Task statement
Select each line where the word "pixels" appears.

— Start of Collected data —

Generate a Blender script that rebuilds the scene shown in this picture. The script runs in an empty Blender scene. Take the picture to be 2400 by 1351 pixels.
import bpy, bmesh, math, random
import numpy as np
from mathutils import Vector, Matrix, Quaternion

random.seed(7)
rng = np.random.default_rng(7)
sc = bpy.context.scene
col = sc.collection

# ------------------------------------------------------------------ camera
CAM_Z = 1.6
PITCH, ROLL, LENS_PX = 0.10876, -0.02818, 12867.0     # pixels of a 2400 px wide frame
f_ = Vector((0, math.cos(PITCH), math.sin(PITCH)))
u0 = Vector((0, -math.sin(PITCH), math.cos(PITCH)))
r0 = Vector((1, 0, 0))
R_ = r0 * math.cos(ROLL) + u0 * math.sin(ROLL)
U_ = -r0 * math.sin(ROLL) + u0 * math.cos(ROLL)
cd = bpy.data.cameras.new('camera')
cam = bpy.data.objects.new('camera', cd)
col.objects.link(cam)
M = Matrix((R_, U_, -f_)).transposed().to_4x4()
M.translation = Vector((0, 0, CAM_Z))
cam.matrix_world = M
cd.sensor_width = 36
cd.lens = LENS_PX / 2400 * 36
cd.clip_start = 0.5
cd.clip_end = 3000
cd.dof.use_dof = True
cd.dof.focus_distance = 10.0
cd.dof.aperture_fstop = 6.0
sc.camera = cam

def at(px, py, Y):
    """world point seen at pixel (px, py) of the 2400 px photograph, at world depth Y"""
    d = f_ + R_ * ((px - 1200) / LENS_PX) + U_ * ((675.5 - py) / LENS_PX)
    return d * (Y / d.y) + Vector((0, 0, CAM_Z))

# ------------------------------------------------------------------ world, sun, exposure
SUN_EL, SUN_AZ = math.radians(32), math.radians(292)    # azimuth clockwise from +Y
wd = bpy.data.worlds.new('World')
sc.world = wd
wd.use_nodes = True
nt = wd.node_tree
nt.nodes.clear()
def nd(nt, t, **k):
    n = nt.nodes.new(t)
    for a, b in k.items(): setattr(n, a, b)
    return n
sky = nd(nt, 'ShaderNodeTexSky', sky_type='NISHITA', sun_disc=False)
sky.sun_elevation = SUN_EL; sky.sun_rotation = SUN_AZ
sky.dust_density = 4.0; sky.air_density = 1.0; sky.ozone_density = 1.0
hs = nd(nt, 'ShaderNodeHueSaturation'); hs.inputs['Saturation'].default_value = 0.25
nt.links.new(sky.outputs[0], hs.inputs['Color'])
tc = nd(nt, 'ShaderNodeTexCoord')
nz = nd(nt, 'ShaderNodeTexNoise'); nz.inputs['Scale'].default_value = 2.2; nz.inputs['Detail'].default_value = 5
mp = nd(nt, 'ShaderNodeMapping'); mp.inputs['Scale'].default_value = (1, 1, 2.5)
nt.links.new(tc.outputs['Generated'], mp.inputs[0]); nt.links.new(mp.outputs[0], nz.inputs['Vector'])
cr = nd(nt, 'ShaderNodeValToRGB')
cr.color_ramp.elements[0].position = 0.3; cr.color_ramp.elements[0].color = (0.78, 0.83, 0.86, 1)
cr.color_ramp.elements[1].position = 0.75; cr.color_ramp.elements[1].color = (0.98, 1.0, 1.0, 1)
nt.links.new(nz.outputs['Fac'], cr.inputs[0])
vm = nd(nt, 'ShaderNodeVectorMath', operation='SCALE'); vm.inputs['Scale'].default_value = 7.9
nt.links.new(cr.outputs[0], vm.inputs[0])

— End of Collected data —

Written response
Generate a Blender script that rebuilds the scene shown in this picture. The script runs in an empty Blender scene. Take the picture to be 2400 by 1351 pixels.
PITCH, ROLL, LENS_PX = 0.10876, -0.02818, 12867.0     # pixels of a 2400 px wide frame